BC, Riga , 27.11.2020.Print version
Latvia is open to further discussions on the Baltic states' power trade with third countries, its Ministry of Economics says. It says the new methodology agreed with Lithuania and Estonia is already working and is effective, adding that Russian certificates guarantee that electricity is not produced in Belarus, informed LETA/BNS.

The ministry reminded that the transmission system operators of all three Baltic states, in co-operation with the Baltic ministries responsible for energy and with the substantial support and participation of the European Commission, developed a common "compromise methodology" for electricity trade with third countries after the Astravyets NPP becomes operational.

"In this process, we have consistently followed all the decisions and principles that the Baltic states jointly agreed upon as a result of one and a half years of negotiations. But we are still ready to continue the discussions in a constructive manner," Liga Rozentale, a deputy director of the Latvian Ministry of Economics' Energy Market and Infrastructure Department, told. 

In her words, Latvia introduced power origin certificates or guarantees as soon as it started power trade with Russia. 

"The Russian authorities provide a certificate that confirms that the electricity imported from Russia is produced in Russia. This mechanism is also provisioned in our national legislation that was approved by the Cabinet of Ministers at the beginning of November," Rozentale said.

Latvia and Estonia are not holding negotiations on a new bilateral methodology, she said.

"We are already now applying a well-functioning methodology that was initially agreed by all three Baltic states. This allows us to maintain status quo in trade with third countries up to 2025. There are no additional discussions on other methodologies," Rozentale said.

Lithuania, which is not trading in Astravyets power, has not endorsed the trilateral methodology yet as the methodology has come under criticism from the country's market watchdog, the winner of the recent parliament election, the Homeland Union – Lithuanian Christian Democrats, as well as their candidate for energy minister Dainius Kreivys.

They claim that physical electricity that enters Lithuania from Belarus is being traded in Latvia, therefore, Lithuanian consumers also pay for it.

Outgoing Lithuanian Foreign Minister Linas Linkevicius has recently asked his Latvian counterpart to continue discussion on power trade.
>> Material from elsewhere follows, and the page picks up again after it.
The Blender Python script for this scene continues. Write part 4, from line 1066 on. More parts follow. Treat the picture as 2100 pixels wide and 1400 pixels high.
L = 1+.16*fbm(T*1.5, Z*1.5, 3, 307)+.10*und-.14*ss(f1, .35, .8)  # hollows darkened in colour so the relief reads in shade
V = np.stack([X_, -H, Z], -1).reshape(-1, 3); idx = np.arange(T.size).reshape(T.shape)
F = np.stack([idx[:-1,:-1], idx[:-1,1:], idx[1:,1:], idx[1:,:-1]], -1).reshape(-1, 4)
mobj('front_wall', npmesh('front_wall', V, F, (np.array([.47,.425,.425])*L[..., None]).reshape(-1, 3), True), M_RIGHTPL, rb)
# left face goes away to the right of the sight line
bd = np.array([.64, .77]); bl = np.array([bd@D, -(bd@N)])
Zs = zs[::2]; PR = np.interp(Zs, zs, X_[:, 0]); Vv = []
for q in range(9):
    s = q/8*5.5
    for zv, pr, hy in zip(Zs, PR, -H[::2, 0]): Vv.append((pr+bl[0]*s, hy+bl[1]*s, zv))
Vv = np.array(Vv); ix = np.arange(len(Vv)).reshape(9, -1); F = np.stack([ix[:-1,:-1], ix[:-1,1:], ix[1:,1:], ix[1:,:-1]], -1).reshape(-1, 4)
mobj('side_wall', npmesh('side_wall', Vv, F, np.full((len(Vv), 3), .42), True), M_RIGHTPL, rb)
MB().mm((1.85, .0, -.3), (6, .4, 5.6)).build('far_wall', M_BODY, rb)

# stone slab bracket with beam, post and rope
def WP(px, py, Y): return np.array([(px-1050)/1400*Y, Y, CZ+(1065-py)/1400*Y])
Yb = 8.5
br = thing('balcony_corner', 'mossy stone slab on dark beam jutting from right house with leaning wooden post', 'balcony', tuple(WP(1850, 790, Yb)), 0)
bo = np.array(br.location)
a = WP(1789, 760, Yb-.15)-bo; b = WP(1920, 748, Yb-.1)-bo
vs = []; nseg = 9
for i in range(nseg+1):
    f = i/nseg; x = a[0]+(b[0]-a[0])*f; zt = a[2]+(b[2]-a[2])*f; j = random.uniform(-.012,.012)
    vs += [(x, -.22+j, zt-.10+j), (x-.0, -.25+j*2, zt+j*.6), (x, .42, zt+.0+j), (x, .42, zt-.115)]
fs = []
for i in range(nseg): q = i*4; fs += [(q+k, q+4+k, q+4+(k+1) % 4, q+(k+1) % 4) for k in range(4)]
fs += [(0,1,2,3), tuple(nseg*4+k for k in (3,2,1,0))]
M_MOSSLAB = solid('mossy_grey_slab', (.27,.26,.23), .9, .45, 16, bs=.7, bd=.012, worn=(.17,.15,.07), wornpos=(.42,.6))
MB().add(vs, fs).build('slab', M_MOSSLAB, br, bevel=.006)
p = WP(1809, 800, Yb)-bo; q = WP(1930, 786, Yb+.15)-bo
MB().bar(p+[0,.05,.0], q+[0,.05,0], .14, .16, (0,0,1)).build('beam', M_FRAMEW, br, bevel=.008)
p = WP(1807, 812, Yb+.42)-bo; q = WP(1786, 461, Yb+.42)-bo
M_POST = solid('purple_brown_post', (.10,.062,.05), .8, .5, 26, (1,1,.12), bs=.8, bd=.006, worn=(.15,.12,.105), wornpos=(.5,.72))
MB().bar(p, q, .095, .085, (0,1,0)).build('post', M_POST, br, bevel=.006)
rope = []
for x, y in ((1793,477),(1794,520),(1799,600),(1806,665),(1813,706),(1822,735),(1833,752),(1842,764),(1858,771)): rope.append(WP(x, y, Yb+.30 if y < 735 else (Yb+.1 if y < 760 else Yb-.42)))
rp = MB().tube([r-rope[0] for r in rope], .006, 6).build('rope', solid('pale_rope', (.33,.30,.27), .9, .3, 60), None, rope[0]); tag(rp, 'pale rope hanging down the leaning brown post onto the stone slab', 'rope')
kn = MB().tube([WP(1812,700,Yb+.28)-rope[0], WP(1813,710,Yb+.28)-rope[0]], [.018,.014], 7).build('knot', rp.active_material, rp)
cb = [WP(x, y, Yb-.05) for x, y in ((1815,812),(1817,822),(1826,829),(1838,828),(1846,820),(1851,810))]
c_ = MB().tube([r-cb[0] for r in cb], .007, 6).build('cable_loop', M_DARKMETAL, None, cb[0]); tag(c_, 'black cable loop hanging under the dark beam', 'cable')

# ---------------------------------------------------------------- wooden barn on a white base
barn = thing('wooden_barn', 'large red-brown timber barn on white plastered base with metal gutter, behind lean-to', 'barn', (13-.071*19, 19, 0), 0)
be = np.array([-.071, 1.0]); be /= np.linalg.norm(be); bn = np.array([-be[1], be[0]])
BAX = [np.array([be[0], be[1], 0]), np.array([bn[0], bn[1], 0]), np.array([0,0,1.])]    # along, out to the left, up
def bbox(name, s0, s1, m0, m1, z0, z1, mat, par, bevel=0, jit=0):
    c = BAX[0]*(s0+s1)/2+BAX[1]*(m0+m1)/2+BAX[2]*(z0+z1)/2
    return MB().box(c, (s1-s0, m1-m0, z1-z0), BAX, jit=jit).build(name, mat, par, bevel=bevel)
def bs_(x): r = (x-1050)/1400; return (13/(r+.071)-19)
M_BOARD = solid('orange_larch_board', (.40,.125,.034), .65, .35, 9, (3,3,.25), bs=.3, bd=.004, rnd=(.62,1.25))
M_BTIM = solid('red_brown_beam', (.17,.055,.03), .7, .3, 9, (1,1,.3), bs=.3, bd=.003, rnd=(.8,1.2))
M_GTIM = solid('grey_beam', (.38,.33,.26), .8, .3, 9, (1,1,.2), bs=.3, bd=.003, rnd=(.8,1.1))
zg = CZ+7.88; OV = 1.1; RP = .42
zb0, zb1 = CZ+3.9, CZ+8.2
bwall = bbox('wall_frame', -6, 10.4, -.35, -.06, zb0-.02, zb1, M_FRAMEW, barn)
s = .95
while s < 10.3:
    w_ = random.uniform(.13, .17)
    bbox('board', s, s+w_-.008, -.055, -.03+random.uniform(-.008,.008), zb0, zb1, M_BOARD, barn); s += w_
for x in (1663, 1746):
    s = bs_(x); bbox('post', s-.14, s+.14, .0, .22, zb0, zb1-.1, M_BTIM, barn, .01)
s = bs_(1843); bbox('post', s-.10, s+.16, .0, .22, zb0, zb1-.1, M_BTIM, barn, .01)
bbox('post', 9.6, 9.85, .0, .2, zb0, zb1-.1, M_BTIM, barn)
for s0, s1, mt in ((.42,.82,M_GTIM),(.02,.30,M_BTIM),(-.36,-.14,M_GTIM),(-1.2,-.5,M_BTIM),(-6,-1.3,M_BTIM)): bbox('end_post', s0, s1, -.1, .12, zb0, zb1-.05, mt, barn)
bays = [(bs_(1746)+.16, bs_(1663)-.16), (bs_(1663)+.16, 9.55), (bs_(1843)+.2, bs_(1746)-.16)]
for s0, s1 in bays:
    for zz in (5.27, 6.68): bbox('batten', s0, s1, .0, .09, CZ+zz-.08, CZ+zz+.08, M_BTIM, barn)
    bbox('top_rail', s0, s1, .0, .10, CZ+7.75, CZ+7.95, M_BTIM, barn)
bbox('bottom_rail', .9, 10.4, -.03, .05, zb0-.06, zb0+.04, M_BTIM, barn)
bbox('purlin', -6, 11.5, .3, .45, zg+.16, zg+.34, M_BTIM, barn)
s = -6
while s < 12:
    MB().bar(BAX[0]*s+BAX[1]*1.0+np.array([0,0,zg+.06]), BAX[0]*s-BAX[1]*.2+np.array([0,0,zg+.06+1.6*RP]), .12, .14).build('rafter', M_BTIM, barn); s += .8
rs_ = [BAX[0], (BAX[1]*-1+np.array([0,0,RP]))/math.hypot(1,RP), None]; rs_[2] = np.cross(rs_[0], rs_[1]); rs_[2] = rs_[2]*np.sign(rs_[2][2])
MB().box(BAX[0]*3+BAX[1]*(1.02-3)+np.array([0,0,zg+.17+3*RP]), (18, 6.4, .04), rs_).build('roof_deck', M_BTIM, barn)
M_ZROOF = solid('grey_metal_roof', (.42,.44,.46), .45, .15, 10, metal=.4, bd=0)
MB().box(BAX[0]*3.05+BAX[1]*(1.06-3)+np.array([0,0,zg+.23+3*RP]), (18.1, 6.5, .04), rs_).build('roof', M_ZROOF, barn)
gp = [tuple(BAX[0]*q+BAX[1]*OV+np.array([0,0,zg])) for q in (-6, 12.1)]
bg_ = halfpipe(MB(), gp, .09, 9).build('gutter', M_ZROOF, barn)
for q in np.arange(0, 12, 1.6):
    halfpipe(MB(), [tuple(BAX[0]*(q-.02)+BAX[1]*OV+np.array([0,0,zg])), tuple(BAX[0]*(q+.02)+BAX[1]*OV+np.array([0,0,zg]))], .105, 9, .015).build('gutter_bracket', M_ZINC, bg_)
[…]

Lithuania's National Energy Regulatory Council said earlier this month it would not approve the new methodology as it did not prevent electricity from Astravyets from entering the Lithuanian market. Moreover, it's pushing up power flow from Russia to the Baltic states.

To implement the so-called "anti-Astravyets" law, Lithuania immediately suspended power trade with Belarus after the latter launched its Astravyets nuclear power plant on November 3, although physical power flows continue to go via their joint line. Latvia started power trade with Russian on November 5.